Now that evidence by JAMB, investigations by FIJ and the candidate’s own admission have shown the truth of what happened and how she came about her dubious result, would those who used tribalism as a defence bury their shame, acknowledge hers and their wrong and stop this shenanigan of bringing tribe into issues that have nothing to do with it? Perhaps not.

What Innoson Motors did in offering her a scholarship was a noble gesture that should be commended. Hardworking, indigent students should be encouraged with such generosity to help them achieve their dreams. What Innoson failed to do was basic due diligence that would have shown the result for what it was, a forgery. 

But one can understand the eagerness with which Innoson acted, considering that the businessman said he was excited by the thought of a student from a public school earning such a score. This in itself is a sad commentary on the state of public education in the country where a majority of students and pupils have now abandoned the ruins that public schools have become to enrol in the ruins and shacks that private schools have become, except in the instances of standard, expensive school.

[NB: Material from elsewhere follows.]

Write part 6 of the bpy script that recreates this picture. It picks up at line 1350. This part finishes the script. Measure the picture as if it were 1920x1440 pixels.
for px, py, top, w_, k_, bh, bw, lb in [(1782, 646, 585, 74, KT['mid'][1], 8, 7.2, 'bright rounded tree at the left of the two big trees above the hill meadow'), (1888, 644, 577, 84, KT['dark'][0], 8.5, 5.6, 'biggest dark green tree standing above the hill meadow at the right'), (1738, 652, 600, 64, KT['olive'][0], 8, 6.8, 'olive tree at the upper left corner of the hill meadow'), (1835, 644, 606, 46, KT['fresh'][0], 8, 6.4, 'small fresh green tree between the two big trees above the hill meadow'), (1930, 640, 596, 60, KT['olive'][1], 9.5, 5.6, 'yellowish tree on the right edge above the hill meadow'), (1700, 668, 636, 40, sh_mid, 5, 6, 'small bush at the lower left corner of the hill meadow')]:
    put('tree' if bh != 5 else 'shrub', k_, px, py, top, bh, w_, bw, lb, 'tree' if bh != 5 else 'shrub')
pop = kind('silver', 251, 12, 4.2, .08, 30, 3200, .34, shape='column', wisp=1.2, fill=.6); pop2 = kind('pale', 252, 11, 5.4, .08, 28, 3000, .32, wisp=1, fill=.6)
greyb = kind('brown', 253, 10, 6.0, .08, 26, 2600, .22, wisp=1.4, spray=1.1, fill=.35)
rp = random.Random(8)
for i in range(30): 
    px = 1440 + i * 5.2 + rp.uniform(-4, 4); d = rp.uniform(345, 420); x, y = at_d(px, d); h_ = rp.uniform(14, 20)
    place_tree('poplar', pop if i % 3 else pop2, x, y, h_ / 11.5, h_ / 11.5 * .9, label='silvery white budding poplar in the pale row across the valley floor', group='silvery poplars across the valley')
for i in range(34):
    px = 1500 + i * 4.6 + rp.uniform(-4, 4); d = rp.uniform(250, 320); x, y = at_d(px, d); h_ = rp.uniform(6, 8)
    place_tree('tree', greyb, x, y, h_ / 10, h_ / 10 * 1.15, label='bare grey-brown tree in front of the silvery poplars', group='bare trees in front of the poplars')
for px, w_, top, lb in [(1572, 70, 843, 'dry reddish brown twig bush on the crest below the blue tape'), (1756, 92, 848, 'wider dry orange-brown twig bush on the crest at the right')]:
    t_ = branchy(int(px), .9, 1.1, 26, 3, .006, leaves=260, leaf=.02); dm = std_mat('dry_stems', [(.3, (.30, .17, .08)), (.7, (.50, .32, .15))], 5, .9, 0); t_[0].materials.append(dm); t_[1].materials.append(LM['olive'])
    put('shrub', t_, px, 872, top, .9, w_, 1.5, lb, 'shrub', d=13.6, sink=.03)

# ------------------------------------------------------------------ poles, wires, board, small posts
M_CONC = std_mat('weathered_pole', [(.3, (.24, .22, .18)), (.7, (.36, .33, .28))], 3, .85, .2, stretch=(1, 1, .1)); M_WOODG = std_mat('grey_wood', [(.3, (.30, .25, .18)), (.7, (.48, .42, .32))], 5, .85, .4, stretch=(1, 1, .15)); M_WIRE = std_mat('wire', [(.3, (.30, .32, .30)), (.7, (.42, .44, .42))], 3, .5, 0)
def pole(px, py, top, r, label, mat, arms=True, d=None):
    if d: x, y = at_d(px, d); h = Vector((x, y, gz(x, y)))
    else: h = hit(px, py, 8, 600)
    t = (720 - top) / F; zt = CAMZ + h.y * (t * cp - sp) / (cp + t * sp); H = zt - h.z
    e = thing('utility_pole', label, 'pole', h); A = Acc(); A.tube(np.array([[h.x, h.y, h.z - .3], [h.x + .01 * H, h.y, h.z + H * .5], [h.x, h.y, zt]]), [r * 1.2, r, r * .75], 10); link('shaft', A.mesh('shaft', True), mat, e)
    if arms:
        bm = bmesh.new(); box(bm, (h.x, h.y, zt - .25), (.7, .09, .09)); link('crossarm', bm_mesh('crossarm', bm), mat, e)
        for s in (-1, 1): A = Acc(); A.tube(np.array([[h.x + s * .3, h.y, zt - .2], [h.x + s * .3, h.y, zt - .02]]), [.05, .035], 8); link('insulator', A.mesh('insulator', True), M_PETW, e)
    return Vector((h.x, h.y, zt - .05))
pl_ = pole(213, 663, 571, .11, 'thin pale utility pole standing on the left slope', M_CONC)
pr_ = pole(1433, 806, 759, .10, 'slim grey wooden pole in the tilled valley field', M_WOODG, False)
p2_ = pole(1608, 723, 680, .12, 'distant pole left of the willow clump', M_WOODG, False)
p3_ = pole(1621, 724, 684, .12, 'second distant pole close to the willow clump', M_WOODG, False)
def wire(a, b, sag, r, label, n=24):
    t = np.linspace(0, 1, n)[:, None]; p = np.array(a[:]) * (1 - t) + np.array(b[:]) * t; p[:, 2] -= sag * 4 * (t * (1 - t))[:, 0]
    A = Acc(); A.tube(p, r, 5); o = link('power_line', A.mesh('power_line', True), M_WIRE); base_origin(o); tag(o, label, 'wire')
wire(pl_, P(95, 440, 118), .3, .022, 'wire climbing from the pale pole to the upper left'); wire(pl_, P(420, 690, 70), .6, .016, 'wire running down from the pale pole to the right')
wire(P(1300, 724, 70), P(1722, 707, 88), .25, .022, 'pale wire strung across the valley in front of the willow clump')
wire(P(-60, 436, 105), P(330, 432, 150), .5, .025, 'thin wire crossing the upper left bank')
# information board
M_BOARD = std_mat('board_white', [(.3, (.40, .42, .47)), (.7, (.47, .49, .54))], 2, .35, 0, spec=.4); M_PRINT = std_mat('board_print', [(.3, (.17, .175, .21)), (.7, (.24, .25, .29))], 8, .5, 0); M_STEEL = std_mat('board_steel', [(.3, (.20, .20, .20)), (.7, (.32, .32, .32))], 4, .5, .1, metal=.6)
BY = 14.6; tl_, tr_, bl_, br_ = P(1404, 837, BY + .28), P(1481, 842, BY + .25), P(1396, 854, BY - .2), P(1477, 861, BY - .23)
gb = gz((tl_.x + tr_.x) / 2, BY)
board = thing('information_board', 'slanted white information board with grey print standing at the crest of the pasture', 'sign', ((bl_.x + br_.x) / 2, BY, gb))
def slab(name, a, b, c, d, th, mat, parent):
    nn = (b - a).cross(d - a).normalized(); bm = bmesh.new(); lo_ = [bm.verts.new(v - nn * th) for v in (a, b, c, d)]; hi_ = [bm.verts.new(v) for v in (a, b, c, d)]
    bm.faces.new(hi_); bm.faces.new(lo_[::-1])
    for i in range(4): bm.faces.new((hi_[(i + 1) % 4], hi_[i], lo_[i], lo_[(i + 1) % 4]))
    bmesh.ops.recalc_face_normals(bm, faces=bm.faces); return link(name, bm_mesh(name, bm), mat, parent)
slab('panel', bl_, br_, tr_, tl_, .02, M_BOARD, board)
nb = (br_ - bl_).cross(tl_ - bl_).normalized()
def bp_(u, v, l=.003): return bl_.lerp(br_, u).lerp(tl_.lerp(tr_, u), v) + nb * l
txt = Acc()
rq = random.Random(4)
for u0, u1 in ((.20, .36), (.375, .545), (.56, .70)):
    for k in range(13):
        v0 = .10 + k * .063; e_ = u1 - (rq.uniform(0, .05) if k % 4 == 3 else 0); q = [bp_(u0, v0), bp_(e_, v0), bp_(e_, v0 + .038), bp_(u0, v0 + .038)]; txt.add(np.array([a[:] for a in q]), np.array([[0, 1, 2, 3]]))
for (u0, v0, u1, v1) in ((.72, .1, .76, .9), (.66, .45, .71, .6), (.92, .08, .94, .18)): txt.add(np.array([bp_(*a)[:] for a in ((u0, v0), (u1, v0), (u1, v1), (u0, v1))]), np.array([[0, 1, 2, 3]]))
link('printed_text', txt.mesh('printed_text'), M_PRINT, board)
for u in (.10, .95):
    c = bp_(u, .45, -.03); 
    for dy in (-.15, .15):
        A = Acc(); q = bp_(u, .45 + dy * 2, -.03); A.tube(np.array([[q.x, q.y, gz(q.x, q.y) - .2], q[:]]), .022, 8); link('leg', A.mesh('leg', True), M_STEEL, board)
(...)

That was what did not escape the keen eyes of Dr Ngozi Chumah-Ude, the Anambra State Commissioner of Education and a writer in her own right. Her desire to celebrate the success of an exceptional student, or one who was supposed to be, and her common sense to ask to see the result, which she instantly recognised as fishy, led her to call JAMB to verify the result. Or if another account were to be believed, that Mmesoma had reached out to her because she believes JAMB should recognise her as the person with the highest score in the country and this led to her unravelling.

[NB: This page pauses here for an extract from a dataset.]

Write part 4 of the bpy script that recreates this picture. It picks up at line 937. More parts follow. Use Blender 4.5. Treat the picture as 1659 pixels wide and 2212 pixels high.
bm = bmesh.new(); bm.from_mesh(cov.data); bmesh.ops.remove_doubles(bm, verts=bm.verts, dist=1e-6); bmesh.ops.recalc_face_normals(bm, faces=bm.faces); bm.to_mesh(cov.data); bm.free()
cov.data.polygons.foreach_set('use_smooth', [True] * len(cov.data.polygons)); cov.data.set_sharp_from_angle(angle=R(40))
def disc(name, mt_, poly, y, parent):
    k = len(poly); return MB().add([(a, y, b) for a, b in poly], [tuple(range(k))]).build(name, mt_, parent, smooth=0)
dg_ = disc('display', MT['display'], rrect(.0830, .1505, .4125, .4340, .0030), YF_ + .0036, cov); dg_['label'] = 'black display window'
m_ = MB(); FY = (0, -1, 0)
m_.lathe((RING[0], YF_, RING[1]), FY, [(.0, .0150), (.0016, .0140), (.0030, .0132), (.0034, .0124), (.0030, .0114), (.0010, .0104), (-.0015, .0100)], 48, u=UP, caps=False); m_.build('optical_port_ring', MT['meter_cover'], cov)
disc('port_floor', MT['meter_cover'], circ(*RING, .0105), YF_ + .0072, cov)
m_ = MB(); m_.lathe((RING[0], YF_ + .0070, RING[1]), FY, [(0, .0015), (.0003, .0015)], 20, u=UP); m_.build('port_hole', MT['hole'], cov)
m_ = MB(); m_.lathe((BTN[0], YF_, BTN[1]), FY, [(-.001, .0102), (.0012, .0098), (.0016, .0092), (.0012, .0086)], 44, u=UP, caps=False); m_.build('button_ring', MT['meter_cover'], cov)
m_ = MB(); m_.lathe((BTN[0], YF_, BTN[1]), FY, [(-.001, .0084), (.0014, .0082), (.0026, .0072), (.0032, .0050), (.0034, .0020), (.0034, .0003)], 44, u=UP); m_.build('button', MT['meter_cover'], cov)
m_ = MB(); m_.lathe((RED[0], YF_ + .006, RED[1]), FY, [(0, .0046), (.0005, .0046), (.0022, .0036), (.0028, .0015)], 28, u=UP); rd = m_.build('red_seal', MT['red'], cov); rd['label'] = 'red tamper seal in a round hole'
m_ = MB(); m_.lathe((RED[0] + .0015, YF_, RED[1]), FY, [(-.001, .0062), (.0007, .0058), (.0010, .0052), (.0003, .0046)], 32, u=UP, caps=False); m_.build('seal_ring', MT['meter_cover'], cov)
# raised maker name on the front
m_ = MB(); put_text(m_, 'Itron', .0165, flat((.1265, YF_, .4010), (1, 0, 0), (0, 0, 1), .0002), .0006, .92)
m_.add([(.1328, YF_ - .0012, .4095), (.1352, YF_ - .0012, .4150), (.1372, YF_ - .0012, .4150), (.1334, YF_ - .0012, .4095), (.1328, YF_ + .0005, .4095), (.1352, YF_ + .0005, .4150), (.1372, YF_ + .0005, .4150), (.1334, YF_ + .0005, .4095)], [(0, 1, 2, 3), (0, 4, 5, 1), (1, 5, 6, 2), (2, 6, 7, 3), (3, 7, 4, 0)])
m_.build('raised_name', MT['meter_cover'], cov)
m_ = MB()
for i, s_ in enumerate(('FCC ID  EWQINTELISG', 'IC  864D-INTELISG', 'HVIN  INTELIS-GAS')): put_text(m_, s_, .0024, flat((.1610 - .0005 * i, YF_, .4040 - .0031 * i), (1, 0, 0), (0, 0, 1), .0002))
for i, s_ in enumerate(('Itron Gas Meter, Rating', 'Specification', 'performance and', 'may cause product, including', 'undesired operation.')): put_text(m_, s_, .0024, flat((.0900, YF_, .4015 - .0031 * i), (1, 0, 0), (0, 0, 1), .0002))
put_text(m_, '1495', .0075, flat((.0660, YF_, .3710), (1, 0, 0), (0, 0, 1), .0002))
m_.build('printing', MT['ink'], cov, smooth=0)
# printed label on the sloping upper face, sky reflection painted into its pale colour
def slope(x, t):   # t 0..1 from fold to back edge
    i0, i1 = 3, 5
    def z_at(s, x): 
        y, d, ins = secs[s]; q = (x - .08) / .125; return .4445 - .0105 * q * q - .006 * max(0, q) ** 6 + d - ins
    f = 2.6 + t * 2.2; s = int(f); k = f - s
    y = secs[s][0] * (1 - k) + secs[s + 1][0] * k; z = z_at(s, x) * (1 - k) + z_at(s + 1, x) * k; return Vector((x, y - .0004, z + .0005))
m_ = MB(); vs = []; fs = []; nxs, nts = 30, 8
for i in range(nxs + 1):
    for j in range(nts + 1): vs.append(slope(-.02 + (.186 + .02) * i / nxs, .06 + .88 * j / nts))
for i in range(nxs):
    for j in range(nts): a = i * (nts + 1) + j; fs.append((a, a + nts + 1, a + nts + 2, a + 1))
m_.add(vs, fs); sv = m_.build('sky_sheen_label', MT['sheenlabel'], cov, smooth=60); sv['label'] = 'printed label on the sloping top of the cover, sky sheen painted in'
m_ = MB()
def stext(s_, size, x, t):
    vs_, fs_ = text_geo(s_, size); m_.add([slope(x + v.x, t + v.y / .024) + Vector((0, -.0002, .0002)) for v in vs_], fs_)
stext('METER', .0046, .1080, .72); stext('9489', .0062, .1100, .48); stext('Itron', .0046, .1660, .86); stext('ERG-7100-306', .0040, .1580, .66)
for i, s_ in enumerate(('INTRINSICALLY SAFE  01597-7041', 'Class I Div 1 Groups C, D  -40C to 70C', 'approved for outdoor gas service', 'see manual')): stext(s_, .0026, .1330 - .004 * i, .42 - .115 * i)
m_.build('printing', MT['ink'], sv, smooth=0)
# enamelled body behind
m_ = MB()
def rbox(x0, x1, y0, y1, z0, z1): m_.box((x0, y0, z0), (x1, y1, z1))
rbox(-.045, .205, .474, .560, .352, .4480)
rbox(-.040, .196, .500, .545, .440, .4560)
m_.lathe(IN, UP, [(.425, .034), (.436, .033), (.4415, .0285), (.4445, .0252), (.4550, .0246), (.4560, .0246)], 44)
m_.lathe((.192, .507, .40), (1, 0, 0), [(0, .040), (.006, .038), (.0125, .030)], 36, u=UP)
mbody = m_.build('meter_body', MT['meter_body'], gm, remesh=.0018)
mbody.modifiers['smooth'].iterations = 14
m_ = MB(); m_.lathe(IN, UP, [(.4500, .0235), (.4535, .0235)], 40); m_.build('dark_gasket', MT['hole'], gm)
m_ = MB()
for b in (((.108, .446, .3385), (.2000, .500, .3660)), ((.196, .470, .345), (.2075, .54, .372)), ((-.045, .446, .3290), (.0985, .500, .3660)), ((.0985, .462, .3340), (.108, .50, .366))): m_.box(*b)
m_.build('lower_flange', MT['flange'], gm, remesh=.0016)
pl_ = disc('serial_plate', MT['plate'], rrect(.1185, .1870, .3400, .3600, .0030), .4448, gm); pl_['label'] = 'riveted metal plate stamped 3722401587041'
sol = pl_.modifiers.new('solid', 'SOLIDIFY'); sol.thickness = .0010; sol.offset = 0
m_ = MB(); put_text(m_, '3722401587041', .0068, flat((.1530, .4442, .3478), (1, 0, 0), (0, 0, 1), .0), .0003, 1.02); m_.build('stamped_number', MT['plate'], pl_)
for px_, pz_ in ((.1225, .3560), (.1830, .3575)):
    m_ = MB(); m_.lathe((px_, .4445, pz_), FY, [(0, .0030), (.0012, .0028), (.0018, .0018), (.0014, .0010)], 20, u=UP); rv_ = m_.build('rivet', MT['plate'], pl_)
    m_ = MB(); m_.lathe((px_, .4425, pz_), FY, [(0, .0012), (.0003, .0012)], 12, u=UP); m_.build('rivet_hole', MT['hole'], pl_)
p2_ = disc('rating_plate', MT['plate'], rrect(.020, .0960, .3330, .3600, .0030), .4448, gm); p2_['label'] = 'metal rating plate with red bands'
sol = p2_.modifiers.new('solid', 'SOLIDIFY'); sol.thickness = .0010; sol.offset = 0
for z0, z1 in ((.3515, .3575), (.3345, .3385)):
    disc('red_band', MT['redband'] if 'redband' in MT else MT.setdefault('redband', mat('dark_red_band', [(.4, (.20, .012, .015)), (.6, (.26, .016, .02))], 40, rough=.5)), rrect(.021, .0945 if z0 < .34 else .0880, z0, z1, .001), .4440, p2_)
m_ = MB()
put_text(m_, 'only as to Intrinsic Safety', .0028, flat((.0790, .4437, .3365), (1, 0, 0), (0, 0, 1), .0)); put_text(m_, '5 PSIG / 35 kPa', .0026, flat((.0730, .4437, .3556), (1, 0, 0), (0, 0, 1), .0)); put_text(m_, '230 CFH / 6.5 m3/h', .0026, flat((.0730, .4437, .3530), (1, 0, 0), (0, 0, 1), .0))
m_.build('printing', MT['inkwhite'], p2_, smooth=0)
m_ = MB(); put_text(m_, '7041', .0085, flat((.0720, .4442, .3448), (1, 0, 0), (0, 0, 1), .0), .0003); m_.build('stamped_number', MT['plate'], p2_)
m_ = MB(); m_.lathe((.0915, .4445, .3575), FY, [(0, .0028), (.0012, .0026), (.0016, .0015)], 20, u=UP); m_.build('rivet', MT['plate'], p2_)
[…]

That gesture alone by the commissioner saved Innoson their N3 million, and revealed the truth that another student from the same state, 16-year-old Kamsiyochukwu Nkechinyere who scored 360 had the highest score in the country this year. 

She is the true victim of Mmesoma’s shady dealings and would have persisted in the darkness if not for that one phone call from Madam Commissioner. Or maybe not. Even now, all the focus has been on Mmesoma, not Nkechi. In any case, the truth would have emerged somehow.

The other victim that no one seems to be acknowledging is Asimiyu Mariam Omobolanle who, two years after she sat for the exam, is being dragged into public light because some App developer had used her QR code with her result as a template for an App used to forge results “for fun.” Because when FIJ, used the same app to replicate what Mmesoma probably did, it returned with the same QR Code. And this App was supposed to be for fun. I guess she is not laughing about it, neither is Mmesoma whose result has been invalidated and who has been duly banned from sitting for the matric exam for three years. 

Overall, this scandal has been a good and proper reflection of Nigeria as a country; our propensity to jump to conclusions and the fiery defence of dubious dealings and dealers based on sentiments rather than reason, our lack of due diligence, our penchant for drama and our persistent reliance on committees. In keeping with this tradition, the Anambra State Government had set up an eight-person committee comprising six professors to investigate the forgery allegation. Why that is necessary when a simple document verification by relevant authorities and agencies is beyond me. But this is Nigeria, where we make a grand show of killing a mosquito with a sledgehammer when a fly whisk would do. 

Perhaps JAMB did something similar when it promptly invited the DSS to investigate the matter. A whole secret police that should be concerned with crimes of a “military” nature, as the enabling act establishing it suggests, to investigate a matter that the regular police should handle!

However, what is most worrying, is why a 19-year-old young woman, who we should count on to be among the leaders of tomorrow, would go to this length to falsify results, and remain dogged about it when she should know better. If she was conned into this by a dubious third party, that party should of course be arrested and prosecuted.

We can’t afford to build a culture of fakery into our future today. We are already overstocked in that department. In any case, I hope the lessons from this fiasco prove useful to all relevant parties.